The railways seem to make London commence where the chimney pots begin to be in forests. In comparison with the Thames they are at the other end of the scale. The River is a natural way; roads wind upon hills, descend valleys in zig-zags, make nowadays detours that were once necessary in order to strike fords or to convenience great houses or solitary hamlets. Railroads tunnel through hills, fill up valleys with embankments and crash through the town itself, boring straight ways into the heart of it with a fine contempt for natural obstacles.1 If we could see the underlying fineness of these things, the fineness that shall be on the surface when these embankments are as venerable as to-day the wall of Hadrian, it might make our world more inspiring. There are deep cuttings, coming into London where brick walls, fifty feet high, are black, sombre, and austere. You are in a kind of underworld, savagely impressive enough. The square fronts of houses peep down on you as you run beneath; constant footbridges overhead give to the thin light of day a constant shudder and quiver. We, who are not made for strong impressions, are ourselves inclined to shudder.
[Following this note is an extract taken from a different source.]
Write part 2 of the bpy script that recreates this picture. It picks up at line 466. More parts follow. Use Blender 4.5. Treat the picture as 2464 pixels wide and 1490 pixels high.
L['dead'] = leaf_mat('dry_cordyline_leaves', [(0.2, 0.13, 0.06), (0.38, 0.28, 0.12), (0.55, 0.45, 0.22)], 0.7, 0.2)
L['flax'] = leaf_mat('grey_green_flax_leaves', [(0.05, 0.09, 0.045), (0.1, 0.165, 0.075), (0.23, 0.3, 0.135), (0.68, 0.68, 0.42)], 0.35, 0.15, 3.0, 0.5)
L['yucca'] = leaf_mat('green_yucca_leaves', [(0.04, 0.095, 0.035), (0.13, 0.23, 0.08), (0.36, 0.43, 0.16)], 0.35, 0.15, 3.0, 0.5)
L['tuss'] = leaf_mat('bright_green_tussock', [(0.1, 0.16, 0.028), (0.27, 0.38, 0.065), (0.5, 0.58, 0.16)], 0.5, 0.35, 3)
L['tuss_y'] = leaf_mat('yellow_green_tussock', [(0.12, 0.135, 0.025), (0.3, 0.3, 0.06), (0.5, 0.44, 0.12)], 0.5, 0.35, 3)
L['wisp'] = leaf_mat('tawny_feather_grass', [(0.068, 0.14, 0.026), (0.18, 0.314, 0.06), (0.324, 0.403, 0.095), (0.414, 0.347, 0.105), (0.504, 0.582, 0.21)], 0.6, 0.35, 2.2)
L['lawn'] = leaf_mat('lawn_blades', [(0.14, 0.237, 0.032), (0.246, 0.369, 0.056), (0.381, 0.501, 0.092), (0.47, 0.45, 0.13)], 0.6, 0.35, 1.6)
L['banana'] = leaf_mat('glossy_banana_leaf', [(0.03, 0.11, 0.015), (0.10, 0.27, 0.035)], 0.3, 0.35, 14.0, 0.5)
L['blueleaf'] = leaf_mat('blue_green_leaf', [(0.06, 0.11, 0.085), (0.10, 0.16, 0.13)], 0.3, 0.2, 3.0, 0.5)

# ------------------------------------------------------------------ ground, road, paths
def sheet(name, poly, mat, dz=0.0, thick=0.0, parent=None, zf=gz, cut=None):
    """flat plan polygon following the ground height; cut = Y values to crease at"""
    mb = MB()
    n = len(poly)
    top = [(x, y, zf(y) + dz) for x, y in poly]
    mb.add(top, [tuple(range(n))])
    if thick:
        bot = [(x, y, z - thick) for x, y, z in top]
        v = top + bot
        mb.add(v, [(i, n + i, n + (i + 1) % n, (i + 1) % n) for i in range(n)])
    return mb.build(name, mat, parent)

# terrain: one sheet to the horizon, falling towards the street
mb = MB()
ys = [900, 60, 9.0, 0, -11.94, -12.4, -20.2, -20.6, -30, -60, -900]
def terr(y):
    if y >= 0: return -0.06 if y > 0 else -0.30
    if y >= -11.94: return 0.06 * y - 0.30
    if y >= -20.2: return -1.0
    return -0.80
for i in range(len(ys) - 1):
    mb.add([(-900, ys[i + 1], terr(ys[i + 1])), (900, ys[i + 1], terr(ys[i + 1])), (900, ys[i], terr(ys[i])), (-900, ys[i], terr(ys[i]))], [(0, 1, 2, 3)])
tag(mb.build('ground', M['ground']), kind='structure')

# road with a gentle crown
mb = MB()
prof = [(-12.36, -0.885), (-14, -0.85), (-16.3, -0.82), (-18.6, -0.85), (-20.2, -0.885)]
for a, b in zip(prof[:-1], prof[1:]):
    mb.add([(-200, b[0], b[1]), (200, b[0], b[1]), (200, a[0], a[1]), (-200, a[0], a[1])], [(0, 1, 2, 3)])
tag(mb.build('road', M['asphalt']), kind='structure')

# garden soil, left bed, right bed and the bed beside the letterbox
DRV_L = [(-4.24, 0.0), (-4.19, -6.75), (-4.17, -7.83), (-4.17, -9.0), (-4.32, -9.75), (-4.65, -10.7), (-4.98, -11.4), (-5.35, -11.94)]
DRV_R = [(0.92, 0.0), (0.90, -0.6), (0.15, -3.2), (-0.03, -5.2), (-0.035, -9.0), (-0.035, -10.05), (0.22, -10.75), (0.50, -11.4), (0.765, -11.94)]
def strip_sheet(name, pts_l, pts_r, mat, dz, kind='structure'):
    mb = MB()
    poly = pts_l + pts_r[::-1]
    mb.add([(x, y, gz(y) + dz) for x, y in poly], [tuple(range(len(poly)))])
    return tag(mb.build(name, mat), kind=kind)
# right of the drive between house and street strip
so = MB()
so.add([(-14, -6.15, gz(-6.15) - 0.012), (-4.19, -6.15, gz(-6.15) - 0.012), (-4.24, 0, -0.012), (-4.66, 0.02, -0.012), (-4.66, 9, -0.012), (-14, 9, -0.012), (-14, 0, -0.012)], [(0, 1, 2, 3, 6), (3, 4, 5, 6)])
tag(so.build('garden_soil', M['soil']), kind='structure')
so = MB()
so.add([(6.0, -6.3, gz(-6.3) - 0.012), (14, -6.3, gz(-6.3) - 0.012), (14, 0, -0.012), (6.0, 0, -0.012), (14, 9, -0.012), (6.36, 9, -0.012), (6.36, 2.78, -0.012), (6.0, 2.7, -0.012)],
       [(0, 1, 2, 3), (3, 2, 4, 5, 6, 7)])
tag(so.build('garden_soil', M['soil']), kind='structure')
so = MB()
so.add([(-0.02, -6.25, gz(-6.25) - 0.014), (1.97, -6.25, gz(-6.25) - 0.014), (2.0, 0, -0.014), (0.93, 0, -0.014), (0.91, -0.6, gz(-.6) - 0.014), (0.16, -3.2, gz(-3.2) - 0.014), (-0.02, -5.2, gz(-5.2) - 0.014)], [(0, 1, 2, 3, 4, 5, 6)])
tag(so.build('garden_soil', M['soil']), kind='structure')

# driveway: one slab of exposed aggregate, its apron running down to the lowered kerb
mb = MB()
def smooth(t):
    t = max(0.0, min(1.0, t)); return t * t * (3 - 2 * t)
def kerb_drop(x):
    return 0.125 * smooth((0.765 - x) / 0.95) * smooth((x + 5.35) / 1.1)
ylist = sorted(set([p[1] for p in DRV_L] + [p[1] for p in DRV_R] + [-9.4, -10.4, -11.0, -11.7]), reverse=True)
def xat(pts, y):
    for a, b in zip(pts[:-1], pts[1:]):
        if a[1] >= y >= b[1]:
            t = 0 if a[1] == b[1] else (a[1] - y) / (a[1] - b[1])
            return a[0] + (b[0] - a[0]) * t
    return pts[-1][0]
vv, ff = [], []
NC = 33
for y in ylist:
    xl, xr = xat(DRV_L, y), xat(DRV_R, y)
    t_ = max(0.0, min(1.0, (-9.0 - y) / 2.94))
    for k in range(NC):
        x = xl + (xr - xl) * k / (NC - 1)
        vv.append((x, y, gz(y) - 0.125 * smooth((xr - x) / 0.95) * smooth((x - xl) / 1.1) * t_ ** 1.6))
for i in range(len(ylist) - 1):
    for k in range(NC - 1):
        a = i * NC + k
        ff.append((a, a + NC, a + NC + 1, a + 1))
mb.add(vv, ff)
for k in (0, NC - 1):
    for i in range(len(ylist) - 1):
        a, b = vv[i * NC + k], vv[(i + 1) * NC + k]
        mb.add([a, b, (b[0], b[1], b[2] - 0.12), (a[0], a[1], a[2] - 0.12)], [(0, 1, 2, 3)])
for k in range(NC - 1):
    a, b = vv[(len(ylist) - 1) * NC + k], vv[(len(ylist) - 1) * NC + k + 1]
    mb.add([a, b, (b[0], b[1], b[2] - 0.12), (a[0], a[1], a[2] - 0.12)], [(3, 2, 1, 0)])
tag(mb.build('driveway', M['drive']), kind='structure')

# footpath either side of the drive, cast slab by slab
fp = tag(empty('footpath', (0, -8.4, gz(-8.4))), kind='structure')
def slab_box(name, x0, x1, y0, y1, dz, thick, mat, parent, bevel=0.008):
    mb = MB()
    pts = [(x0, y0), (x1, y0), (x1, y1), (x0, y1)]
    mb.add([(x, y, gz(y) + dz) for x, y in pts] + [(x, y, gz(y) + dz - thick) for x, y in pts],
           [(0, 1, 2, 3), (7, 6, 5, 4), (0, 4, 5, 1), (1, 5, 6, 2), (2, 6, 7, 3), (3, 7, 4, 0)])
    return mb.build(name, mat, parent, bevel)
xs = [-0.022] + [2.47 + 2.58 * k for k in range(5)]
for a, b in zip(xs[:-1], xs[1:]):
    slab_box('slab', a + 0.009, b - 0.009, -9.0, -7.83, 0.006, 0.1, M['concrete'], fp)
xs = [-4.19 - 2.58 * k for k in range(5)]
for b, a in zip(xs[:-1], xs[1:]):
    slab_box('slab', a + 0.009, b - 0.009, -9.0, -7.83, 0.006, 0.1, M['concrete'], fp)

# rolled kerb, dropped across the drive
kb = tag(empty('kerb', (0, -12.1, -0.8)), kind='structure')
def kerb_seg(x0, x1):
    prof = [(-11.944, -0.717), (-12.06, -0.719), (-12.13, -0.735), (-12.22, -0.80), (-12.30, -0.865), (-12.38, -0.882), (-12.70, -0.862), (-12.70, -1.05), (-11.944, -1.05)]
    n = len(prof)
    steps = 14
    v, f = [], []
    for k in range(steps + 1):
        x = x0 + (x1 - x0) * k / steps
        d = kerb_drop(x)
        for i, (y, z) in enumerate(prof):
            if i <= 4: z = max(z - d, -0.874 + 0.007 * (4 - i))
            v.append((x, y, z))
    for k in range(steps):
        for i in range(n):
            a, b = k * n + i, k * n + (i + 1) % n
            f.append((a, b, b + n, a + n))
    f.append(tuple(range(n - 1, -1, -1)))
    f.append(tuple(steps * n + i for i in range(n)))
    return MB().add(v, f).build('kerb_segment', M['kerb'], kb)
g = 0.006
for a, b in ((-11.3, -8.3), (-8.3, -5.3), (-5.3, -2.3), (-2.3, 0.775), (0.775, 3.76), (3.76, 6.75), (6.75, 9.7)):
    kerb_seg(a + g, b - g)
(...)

(1 Canals have something of this quality, and in them it is of older date. Brindley carried the Bridgewater canal over a river by means of an iron bridge in the days when men still wore tie wigs and dress swords. I do not touch on this kind of road into London because it is no longer a very usual one. At one time it was common enough. I remember to have read an account in verse, by a starving and permanently obscure eighteenth-century poet, of a voyage he made from London to Nottingham and back with his entire family, a wife and six children. He was seeking a patron, but finding none he printed this pamphlet and hawked it through the streets. I am familiar enough with several canals. When I was a boy I persuaded a bargee to take me through the tunnel that goes under the Edgware Road and reappears near Regent’s Park. The darkness, the plash of waters, the faint stars of light at either end, combined to make a deep impression on me. The bargee and his mate pushed themselves and the barge along by pressing their bare feet against the walls of the tunnel.)